The records below hold a stretch from the line with "Write part 3" through the line with "fo = link('loose_fibres', me, fm, rope);"; return exactly those lines, ends included, and nothing more.
[start of Given information]
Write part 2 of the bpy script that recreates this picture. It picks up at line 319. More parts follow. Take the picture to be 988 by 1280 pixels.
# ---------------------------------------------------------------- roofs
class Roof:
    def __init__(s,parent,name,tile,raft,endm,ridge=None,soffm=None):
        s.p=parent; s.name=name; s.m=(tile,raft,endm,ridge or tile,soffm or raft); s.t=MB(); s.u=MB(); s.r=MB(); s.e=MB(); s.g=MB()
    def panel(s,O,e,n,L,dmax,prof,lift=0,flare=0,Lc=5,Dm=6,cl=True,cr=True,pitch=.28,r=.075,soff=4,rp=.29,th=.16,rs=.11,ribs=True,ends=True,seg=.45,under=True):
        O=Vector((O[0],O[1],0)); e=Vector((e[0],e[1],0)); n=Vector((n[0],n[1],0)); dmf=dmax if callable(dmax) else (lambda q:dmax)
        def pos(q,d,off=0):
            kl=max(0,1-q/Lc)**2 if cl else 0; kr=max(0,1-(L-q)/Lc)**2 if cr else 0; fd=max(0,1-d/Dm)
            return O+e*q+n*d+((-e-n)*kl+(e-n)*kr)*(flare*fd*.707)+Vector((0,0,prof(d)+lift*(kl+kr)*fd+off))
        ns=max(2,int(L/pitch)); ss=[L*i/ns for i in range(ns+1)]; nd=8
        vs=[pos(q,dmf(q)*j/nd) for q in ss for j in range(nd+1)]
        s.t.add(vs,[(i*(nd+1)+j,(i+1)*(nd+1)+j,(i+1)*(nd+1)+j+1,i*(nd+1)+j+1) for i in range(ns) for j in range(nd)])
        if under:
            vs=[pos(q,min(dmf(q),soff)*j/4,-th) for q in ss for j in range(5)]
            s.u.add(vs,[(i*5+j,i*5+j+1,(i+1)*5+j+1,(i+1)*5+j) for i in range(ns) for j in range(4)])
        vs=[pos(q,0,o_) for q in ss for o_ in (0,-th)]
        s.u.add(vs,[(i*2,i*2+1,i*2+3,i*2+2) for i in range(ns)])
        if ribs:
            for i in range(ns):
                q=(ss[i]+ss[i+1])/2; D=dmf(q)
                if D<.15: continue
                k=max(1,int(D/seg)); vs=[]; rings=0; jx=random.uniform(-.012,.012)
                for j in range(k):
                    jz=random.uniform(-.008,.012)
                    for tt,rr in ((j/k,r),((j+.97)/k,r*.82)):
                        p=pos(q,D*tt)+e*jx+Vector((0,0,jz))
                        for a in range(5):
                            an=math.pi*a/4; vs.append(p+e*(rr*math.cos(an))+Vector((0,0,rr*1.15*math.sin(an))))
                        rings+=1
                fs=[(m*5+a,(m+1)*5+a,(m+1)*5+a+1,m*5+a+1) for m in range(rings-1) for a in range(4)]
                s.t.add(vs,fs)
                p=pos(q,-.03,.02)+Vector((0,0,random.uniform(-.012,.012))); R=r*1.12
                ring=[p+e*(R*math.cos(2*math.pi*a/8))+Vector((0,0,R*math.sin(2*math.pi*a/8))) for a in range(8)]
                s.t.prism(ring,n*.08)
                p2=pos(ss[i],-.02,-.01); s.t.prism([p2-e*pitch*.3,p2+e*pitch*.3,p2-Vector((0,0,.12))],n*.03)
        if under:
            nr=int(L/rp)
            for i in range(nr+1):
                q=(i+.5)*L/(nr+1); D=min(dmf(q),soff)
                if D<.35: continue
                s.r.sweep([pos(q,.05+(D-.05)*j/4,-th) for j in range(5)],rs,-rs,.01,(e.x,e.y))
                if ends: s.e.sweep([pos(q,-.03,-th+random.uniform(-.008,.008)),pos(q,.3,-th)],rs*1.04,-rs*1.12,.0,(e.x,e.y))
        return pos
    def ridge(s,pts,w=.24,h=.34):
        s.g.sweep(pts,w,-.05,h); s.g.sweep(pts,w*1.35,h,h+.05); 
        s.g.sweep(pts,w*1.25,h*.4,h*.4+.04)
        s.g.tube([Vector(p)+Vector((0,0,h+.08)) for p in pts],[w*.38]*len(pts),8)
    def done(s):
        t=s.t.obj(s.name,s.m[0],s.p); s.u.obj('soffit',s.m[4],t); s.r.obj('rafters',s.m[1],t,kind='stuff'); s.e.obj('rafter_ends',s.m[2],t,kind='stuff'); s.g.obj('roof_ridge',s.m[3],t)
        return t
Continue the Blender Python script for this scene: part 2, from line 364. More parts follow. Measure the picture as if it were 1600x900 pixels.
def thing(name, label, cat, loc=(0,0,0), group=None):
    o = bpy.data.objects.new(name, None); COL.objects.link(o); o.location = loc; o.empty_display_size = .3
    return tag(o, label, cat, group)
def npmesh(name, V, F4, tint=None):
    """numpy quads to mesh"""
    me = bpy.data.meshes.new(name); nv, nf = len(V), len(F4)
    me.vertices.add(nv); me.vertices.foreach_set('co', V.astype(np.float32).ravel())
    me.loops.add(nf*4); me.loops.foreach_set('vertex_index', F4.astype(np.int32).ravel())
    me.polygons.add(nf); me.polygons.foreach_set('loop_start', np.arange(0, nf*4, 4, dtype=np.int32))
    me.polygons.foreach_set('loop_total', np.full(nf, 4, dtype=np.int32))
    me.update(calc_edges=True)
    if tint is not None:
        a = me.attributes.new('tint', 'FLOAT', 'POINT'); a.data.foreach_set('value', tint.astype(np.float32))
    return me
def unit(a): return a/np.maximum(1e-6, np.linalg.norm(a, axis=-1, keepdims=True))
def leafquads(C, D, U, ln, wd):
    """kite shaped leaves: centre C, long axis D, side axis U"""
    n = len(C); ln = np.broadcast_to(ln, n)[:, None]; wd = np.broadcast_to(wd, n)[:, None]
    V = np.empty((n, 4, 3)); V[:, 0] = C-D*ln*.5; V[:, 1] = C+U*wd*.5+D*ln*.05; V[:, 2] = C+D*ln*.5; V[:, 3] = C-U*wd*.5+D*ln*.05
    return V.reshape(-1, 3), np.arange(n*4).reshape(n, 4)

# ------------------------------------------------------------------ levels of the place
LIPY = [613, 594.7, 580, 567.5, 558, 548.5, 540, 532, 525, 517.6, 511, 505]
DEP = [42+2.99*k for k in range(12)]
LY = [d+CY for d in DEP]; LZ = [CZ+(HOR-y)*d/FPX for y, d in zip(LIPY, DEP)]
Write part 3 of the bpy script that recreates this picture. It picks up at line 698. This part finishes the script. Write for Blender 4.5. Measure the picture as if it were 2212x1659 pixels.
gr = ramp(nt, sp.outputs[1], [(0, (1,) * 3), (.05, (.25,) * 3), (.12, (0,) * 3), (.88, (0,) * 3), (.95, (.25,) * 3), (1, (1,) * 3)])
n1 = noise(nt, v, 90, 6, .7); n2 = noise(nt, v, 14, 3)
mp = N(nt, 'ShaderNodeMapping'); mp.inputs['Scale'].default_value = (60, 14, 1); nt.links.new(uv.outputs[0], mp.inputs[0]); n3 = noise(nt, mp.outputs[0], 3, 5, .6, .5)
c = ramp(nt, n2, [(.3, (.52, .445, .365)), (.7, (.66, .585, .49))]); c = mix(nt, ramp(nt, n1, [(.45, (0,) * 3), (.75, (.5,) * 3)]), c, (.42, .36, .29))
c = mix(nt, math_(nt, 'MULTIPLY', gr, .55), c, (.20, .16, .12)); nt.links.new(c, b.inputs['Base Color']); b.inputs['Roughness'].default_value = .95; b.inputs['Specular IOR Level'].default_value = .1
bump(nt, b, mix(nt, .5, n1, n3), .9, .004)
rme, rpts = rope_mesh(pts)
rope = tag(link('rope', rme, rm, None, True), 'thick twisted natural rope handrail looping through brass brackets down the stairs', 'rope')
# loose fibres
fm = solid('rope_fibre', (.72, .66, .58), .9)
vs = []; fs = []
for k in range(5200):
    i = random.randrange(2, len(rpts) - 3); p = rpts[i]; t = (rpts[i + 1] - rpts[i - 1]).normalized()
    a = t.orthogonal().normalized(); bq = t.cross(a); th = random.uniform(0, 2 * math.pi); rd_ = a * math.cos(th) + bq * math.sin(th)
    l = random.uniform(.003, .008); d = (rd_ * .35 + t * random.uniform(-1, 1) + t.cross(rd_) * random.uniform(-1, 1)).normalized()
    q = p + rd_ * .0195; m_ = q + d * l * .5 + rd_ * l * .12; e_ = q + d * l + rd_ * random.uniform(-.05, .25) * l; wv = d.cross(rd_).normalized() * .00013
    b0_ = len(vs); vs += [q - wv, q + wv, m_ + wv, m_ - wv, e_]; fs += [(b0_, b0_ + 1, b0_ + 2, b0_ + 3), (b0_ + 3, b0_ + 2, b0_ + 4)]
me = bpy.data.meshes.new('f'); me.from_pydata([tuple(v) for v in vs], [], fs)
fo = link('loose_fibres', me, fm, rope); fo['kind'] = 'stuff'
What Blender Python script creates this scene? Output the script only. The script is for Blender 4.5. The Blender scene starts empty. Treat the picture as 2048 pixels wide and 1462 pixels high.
[end of Given information]
### Task answer:
Write part 3 of the bpy script that recreates this picture. It picks up at line 698. This part finishes the script. Write for Blender 4.5. Measure the picture as if it were 2212x1659 pixels.
gr = ramp(nt, sp.outputs[1], [(0, (1,) * 3), (.05, (.25,) * 3), (.12, (0,) * 3), (.88, (0,) * 3), (.95, (.25,) * 3), (1, (1,) * 3)])
n1 = noise(nt, v, 90, 6, .7); n2 = noise(nt, v, 14, 3)
mp = N(nt, 'ShaderNodeMapping'); mp.inputs['Scale'].default_value = (60, 14, 1); nt.links.new(uv.outputs[0], mp.inputs[0]); n3 = noise(nt, mp.outputs[0], 3, 5, .6, .5)
c = ramp(nt, n2, [(.3, (.52, .445, .365)), (.7, (.66, .585, .49))]); c = mix(nt, ramp(nt, n1, [(.45, (0,) * 3), (.75, (.5,) * 3)]), c, (.42, .36, .29))
c = mix(nt, math_(nt, 'MULTIPLY', gr, .55), c, (.20, .16, .12)); nt.links.new(c, b.inputs['Base Color']); b.inputs['Roughness'].default_value = .95; b.inputs['Specular IOR Level'].default_value = .1
bump(nt, b, mix(nt, .5, n1, n3), .9, .004)
rme, rpts = rope_mesh(pts)
rope = tag(link('rope', rme, rm, None, True), 'thick twisted natural rope handrail looping through brass brackets down the stairs', 'rope')
# loose fibres
fm = solid('rope_fibre', (.72, .66, .58), .9)
vs = []; fs = []
for k in range(5200):
    i = random.randrange(2, len(rpts) - 3); p = rpts[i]; t = (rpts[i + 1] - rpts[i - 1]).normalized()
    a = t.orthogonal().normalized(); bq = t.cross(a); th = random.uniform(0, 2 * math.pi); rd_ = a * math.cos(th) + bq * math.sin(th)
    l = random.uniform(.003, .008); d = (rd_ * .35 + t * random.uniform(-1, 1) + t.cross(rd_) * random.uniform(-1, 1)).normalized()
    q = p + rd_ * .0195; m_ = q + d * l * .5 + rd_ * l * .12; e_ = q + d * l + rd_ * random.uniform(-.05, .25) * l; wv = d.cross(rd_).normalized() * .00013
    b0_ = len(vs); vs += [q - wv, q + wv, m_ + wv, m_ - wv, e_]; fs += [(b0_, b0_ + 1, b0_ + 2, b0_ + 3), (b0_ + 3, b0_ + 2, b0_ + 4)]
me = bpy.data.meshes.new('f'); me.from_pydata([tuple(v) for v in vs], [], fs)
fo = link('loose_fibres', me, fm, rope); fo['kind'] = 'stuff'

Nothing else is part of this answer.